* What is required: Only lines holding the word "part" should be copied from the material.
^^^^^^^^
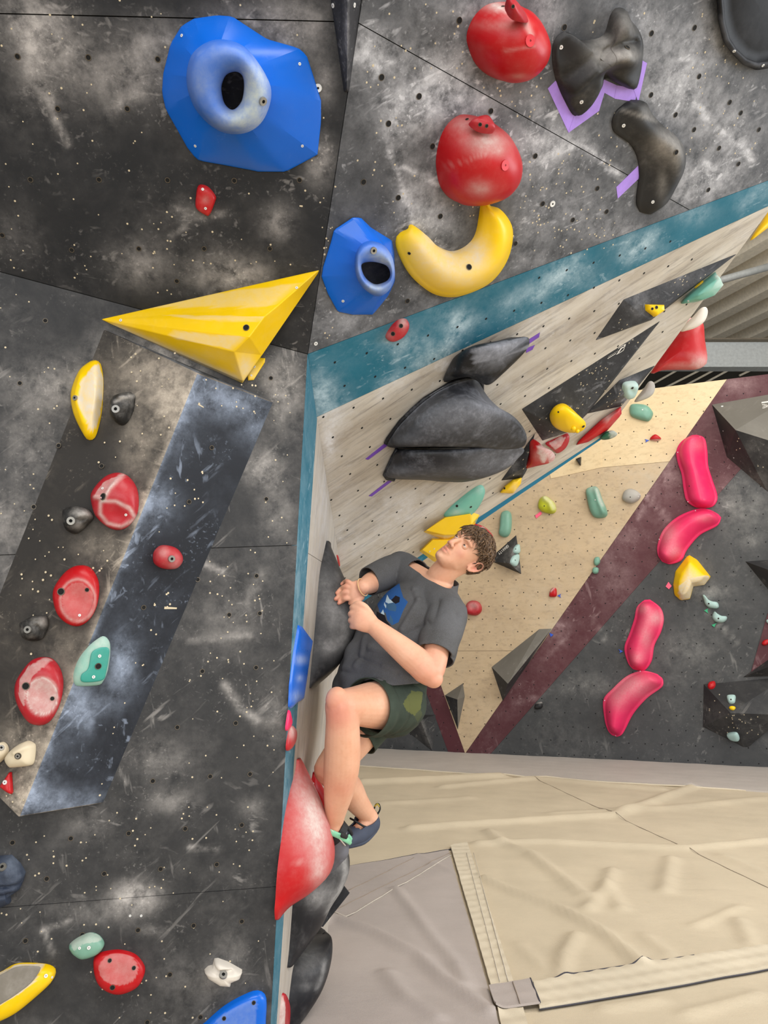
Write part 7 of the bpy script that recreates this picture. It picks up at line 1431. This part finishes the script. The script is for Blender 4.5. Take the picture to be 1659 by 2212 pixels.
s2['label'] = 'slate shoe on the trailing foot, pull loop at heel'
strap('strap', [J(742, 1776, 3.17), J(750, 1787, 3.155), J(758, 1797, 3.165), J(762, 1810, 3.19)], .007, M['shoe_black'], s2)
strap('strap', [J(752, 1806, 3.155), J(758, 1816, 3.165), J(750, 1826, 3.17)], .009, M['shoe_mint'], s2)
strap('tongue', [J(757, 1768, 3.22), J(768, 1774, 3.20), J(784, 1784, 3.215), J(793, 1787, 3.24)], .004, M['shoe_black'], s2)
lp = [J(808, 1748, 3.30), J(812, 1738, 3.31), J(819, 1738, 3.31), J(821, 1748, 3.31), J(815, 1758, 3.30), J(811, 1752, 3.30)]
build('pull_loop', *limb(lp, [(.0075, .003)]*6, side=np.array([0, 1.0, 0.2]), n=8), M['shoe_black'], s2, smooth=True)
build('pull_loop', *limb([J(810, 1741, 3.295), J(815, 1737, 3.295), J(819, 1742, 3.295)], [(.006, .003)]*3, side=np.array([0, 1.0, 0.2]), n=8), M['loopy'], s2, smooth=True)['label'] = 'yellow part of the pull loop'

# ---- repeats share a group
for o in list(COL.objects):
    l = o.get('label', '') if o.parent is None else ''
    if not l: continue
    for test, grp in ((lambda: l.startswith('pink c') and 'sloper' in l, 'pink slopers on the far wall'), (lambda: o['category'] == 'tag', 'small route tags on the far wall'), (lambda: o['category'] == 'tape', 'purple marking tape on the holds'),
                      (lambda: 'red oval dish' in l, 'red oval dish holds on the left wall'), (lambda: l.startswith('black rough jug'), 'black rough jugs on the left wall'), (lambda: 'red ball hold' in l and 'er red ball' in l, 'big red ball holds'),
                      (lambda: l.startswith('pinkish red insert'), 'small inserts on the red balls'), (lambda: 'blue faceted' in l, 'blue faceted ring holds'), (lambda: 'pale mint foothold' in l, 'pale footholds on the diamond volume'), (lambda: 'grey-mint hold on the dark triangular' in l, 'grey-mint holds on the triangular volume'),
                      (lambda: 'black volume on the plywood' in l, 'black volumes on the plywood overhang'), (lambda: 'small grey-teal hold on the border' in l, 'grey-teal holds on the maroon border')):
        if test(): o['group'] = grp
^^^^^^^^
* Result for this task:
Write part 7 of the bpy script that recreates this picture. It picks up at line 1431. This part finishes the script. The script is for Blender 4.5. Take the picture to be 1659 by 2212 pixels.
build('pull_loop', *limb([J(810, 1741, 3.295), J(815, 1737, 3.295), J(819, 1742, 3.295)], [(.006, .003)]*3, side=np.array([0, 1.0, 0.2]), n=8), M['loopy'], s2, smooth=True)['label'] = 'yellow part of the pull loop'